Family friend Qasim  Alasady went to the courthouse Tuesday to show his support for the father  and his children.

He said he had known the couple  for 18 years and never noticed any trouble, although he recently heard from a  friend that Alawadi wanted a divorce. He said divorce does happen in Iraq and in  the immigrant community but is not common and is "shocking."

Alasady said he does not know  what happened in his friend's household, but he knows from his own experience  that keeping cultural traditions in the U.S. is not easy.

"It is totally different, this  place," said Alasady, who has lived in San Diego for nearly two decades.  "American women, they control everything. Back home it's different. A lot of  women they don't understand. They try to own the man over here."

Still he said violence is not  tolerated against anyone.

Alhimidi was publicly silent for  six days after the body was found, even though his children spoke often with  reporters.
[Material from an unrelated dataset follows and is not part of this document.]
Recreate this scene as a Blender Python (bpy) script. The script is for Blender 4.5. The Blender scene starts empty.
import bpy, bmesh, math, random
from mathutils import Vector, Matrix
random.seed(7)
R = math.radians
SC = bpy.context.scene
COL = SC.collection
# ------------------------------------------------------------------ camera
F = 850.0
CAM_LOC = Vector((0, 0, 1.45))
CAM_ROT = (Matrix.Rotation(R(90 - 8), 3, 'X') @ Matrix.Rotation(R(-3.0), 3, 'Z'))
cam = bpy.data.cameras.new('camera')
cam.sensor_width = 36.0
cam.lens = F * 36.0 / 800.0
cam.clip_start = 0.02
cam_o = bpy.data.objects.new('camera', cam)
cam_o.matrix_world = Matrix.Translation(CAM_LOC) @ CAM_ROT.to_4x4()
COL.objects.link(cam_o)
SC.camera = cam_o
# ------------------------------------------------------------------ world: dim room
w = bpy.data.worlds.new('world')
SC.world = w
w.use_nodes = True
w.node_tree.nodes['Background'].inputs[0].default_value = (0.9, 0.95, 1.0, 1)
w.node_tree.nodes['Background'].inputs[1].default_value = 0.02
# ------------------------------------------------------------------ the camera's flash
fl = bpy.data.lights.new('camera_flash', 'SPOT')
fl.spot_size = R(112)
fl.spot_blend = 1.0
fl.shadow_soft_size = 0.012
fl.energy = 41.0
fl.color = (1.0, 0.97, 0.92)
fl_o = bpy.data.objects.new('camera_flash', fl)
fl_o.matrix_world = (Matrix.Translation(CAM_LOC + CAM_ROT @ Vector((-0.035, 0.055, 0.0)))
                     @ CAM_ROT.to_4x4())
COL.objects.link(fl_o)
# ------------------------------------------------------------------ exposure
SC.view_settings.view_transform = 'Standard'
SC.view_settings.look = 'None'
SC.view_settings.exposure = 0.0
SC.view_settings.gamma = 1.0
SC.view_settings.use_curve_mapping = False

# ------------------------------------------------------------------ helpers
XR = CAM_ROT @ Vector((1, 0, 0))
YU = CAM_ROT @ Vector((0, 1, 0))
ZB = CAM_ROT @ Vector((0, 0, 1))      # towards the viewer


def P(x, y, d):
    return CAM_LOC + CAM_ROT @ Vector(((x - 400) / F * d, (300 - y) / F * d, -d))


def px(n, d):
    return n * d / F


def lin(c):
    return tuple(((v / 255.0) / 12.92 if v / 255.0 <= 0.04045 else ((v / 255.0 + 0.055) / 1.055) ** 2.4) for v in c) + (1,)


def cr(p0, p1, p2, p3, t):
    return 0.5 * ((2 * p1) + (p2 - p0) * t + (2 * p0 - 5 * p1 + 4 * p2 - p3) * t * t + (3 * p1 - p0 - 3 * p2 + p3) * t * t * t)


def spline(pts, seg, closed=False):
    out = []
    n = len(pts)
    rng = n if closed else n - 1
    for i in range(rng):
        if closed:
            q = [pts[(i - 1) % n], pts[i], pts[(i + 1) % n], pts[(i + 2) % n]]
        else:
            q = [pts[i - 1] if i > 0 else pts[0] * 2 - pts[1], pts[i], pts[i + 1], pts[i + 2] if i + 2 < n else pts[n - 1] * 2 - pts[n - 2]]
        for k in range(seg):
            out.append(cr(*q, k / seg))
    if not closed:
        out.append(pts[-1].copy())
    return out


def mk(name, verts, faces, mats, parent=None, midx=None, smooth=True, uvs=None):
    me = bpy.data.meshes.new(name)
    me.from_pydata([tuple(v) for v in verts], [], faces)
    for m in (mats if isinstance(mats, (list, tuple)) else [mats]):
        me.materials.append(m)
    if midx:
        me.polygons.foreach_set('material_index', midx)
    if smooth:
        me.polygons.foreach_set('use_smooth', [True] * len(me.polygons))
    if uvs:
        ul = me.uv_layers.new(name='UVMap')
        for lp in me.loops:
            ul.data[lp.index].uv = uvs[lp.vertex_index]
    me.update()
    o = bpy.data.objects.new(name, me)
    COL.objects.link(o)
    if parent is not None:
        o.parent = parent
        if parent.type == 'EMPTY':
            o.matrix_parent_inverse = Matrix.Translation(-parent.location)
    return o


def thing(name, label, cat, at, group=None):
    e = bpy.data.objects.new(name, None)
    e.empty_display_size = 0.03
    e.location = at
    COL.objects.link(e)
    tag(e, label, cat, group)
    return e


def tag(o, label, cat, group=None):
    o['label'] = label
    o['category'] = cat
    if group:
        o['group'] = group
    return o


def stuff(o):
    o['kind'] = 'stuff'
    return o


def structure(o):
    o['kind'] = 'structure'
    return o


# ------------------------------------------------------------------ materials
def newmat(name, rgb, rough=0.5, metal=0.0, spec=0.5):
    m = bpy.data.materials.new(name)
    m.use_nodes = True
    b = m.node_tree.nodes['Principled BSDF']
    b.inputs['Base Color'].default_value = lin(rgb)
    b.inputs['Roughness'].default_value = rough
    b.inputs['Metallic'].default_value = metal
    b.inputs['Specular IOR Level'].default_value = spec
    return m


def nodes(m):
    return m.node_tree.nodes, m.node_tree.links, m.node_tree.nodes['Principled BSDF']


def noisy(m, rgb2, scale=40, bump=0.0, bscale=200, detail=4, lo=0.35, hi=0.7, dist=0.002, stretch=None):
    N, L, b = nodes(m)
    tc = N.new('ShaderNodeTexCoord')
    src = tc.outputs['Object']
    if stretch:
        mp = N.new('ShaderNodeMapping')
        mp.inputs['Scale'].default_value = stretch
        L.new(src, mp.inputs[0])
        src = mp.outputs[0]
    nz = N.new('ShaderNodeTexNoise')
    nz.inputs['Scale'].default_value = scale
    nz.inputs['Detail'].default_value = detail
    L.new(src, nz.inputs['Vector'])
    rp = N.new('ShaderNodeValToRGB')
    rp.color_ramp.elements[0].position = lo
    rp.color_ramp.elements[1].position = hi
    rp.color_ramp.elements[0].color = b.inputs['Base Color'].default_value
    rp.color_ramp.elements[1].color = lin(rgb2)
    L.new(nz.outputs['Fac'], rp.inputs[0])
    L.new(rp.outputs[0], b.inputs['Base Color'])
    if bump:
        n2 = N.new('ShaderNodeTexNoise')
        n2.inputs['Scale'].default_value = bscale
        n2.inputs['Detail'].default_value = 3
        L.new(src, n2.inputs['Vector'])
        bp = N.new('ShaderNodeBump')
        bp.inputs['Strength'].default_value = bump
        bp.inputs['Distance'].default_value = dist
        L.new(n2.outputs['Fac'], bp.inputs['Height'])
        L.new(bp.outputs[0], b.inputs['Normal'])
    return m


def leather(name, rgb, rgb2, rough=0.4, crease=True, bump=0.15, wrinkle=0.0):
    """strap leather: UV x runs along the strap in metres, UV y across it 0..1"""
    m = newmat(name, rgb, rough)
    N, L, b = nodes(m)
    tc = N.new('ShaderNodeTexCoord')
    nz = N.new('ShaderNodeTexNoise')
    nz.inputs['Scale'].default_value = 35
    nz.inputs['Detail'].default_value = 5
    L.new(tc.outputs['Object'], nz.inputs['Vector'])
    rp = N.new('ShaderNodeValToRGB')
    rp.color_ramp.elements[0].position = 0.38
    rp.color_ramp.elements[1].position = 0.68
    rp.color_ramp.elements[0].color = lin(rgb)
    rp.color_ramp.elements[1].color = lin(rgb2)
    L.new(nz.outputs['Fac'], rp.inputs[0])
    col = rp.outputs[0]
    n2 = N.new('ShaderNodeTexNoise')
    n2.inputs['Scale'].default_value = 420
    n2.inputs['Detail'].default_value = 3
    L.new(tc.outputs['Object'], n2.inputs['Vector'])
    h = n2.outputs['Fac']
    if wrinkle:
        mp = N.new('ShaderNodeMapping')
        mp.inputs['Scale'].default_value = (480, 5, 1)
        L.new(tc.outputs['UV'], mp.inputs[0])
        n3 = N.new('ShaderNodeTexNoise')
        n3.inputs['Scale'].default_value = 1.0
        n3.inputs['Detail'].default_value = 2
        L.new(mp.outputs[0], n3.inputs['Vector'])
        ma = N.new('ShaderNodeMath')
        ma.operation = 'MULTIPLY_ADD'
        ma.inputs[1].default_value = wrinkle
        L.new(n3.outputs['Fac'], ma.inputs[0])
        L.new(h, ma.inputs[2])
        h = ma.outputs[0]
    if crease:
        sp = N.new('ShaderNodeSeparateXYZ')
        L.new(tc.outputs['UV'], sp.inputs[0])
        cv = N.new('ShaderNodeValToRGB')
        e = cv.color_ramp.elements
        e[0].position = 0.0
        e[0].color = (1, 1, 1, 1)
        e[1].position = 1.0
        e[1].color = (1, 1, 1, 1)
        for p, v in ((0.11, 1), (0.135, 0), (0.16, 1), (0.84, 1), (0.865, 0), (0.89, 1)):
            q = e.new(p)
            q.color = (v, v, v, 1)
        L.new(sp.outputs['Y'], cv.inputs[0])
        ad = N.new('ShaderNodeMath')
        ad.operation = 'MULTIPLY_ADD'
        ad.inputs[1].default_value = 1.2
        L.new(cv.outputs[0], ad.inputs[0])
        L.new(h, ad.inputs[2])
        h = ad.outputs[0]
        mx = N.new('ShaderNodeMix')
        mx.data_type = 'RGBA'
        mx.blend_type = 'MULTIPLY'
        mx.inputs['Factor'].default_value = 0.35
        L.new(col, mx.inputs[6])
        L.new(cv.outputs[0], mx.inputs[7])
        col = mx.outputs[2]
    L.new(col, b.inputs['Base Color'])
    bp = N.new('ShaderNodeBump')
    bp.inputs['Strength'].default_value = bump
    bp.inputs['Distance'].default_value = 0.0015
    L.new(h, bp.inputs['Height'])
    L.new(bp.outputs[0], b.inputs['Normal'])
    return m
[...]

In his first public remarks — made at a news conference at the  family's mosque in Lakeside — he demanded to know what motivated  the killer.

"The main question we would like  to ask is what are you getting out of this and why did you do it?" Alhimidi said  in Arabic as his 15-year-old son translated.

In Iraq, female lawmaker Aliyah  Nisayef said in March that the killing of Alawadi was motivated by the  anti-Islam and Arab sentiment in U.S. Now she has suspicions about the  accusations leveled against Alawadi's husband.

"This incident has grabbed the  headlines as it has angered Iraqis and other Arabs who consider it a hate crime  as part of the anti-Islam and Arab campaigns in these countries," Nisayef told The  Associated Press in Baghdad.

"So my point of view is that  these accusations are dubious and could be fabricated as America is trying hard  to give a pure picture for it in regard to human rights and fighting extremism,"  she added.